Już jestem po słowie z adwokatem i możemy zacząć działać...ale prawie wszyscy dookoła(mama, teściowie, psycholog) mówią mi, że to szantaż emocjonalny a nie żadna rzeczywistość, ale ja się autentycznie boję, że stracę Córkę.

Moja żona z jednej strony mówi, że konsultuje się z adwokatem a z drugiej pisze mi wszystko w sms-ach i mailach łącznie z groźbami. Także nie wiem czy tak się zachowuje wyrachowana osoba czy raczej nauczona, że dobrym szantażem można wszystko osiągnąć. Najgorszej, że ona to mówi przy Córce(wczoraj zasugerowała także mojemu Ojcu), przy swoich rodzicach już nie.

Nie wiem co może uczynić przyparta do muru, generalnie to wszyscy są oburzeni jej zachowaniem i przedmiotowym traktowaniem Córki i zaczynają to okazywać.

Dzisiaj mi oświadczyła, że nie będę mógł zabrać Córki na weekend a w tym samym czasie rodzicom mówiła, że Córka jedzie do moich rodziców i do mnie.

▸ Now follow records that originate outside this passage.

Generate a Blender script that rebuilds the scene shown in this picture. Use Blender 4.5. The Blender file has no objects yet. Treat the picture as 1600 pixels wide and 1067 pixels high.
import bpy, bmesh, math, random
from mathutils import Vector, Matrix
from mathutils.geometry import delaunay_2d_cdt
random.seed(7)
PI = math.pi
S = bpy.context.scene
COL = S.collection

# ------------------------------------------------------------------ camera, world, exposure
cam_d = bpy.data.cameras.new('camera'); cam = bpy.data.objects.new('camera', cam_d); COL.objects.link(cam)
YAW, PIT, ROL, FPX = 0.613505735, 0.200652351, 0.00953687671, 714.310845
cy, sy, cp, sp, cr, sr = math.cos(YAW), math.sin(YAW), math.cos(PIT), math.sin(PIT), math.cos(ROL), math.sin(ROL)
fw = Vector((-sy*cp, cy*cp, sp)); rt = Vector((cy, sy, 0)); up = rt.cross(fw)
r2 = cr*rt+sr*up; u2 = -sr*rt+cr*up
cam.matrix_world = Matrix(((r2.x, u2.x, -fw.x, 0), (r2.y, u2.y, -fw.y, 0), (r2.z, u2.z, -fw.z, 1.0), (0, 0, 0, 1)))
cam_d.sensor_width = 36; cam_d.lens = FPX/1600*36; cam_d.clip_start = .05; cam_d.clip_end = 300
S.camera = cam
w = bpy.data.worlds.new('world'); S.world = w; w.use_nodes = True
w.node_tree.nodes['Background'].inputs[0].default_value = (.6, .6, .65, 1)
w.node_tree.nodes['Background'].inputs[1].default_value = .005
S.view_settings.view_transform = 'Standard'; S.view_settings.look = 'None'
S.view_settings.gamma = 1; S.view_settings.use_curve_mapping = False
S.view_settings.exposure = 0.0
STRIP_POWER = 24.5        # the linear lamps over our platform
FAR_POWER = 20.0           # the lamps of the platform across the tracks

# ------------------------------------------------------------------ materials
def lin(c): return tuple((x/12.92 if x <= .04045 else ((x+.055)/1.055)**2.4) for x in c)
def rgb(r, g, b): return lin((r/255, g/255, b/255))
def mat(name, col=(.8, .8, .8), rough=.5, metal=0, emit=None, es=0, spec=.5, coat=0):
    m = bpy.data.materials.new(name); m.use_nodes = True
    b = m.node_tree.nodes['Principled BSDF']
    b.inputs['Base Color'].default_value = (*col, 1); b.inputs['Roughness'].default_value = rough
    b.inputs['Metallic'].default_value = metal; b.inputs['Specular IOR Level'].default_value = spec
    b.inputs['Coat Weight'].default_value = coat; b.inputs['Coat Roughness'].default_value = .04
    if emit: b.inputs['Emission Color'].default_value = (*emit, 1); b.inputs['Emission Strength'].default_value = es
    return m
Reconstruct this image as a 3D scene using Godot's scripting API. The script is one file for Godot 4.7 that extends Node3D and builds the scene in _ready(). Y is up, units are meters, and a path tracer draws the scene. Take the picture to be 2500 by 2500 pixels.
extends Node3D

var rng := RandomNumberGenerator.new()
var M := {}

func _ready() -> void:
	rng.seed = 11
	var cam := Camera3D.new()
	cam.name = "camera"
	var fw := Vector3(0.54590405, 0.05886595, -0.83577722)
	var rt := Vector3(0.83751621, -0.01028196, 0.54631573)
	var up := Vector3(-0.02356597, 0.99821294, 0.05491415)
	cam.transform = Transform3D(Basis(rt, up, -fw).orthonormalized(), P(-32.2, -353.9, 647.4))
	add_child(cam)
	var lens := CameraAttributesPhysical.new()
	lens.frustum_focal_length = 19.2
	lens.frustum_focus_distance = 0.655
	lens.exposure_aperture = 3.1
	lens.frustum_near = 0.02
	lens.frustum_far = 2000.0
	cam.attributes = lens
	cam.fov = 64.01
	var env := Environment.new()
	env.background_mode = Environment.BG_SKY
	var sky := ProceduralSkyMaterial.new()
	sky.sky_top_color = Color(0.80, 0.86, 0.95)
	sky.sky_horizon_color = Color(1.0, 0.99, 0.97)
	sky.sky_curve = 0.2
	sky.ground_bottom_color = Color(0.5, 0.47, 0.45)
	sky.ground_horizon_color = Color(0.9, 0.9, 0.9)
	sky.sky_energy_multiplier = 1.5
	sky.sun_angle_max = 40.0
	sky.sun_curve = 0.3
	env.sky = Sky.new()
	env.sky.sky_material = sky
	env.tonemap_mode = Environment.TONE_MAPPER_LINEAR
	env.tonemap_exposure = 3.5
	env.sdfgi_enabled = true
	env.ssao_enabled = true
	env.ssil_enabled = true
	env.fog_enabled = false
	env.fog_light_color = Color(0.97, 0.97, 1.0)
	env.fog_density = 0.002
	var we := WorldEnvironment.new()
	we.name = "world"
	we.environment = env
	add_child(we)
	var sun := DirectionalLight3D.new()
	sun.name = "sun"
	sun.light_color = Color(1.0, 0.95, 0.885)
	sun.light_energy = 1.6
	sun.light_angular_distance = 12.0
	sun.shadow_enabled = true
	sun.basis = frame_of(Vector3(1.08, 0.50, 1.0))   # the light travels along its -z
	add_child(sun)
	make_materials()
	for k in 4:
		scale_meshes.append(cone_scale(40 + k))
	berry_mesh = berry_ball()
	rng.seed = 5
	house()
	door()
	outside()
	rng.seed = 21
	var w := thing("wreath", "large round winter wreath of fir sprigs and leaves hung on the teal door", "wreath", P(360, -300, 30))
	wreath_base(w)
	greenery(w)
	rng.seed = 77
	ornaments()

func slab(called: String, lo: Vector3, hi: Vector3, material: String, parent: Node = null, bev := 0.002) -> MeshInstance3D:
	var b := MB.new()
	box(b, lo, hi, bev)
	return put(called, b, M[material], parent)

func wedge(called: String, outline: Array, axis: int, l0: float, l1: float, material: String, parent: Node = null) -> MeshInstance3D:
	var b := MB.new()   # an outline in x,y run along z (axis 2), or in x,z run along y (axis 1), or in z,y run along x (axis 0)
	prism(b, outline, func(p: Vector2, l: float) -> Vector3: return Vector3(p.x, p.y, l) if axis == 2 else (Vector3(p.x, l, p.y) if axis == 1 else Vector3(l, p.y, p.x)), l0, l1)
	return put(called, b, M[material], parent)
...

Co do opieki nad Córką to sobie poradzę, na początku może mi pomagać moja Mama a potem jakaś opiekunka czy ktoś inny.
Ukasz

Re: Moja historia - Krzysztof

Post autor: Ukasz »

krzychforum pisze: 15 gru 2017, 12:24 Sprzęty kupiła z pieniędzy swoich i swoich rodziców, mogę za to zapłacić, ale w ratach a nie tak jak chce w całości.
[...]
W zasadzie poza wyposażeniem które kupiła i które teoretycznie może zabrać za cały remont płaciłem ja i moja rodzina.
krzychforum pisze: 16 gru 2017, 15:37 Moja żona dzisiaj postawiła mi nowe ultimatum. Jeśli nie dam jej w ciągu 2 dni pieniędzy [...] to wyjedzie z Córką z Warszawy.
Może odpowiedz jej na piśmie, że gotów jesteś zwrócić jej część pieniędzy w ciągu dwu dni, a resztę może zabrać w postaci zakupionych przez siebie sprzętów? Nie wiadomo, czy by coś takiego zrobiła i czy taka odpowiedź odwiodłaby ją od wywiezienia Waszej córki. W Twoich dalszych staraniach o opiekę nad dzieckiem taka odpowiedź może być przydatna jako dowód Twojej dobrej woli nawet wobec szantażu żony.
krzychforum
Posty: 330
Rejestracja: 06 gru 2017, 22:52
Jestem: po rozwodzie
Płeć: Mężczyzna

Re: Moja historia - Krzysztof

Post autor: krzychforum »

Moja Żona rozmawiała z moim ojcem i powiedziała mu, że może się zgodzić żebym mieszkał tam w tygodniu a na weekendy się wyprowadzał. Dla mnie taki układ jest nie do przyjęcia.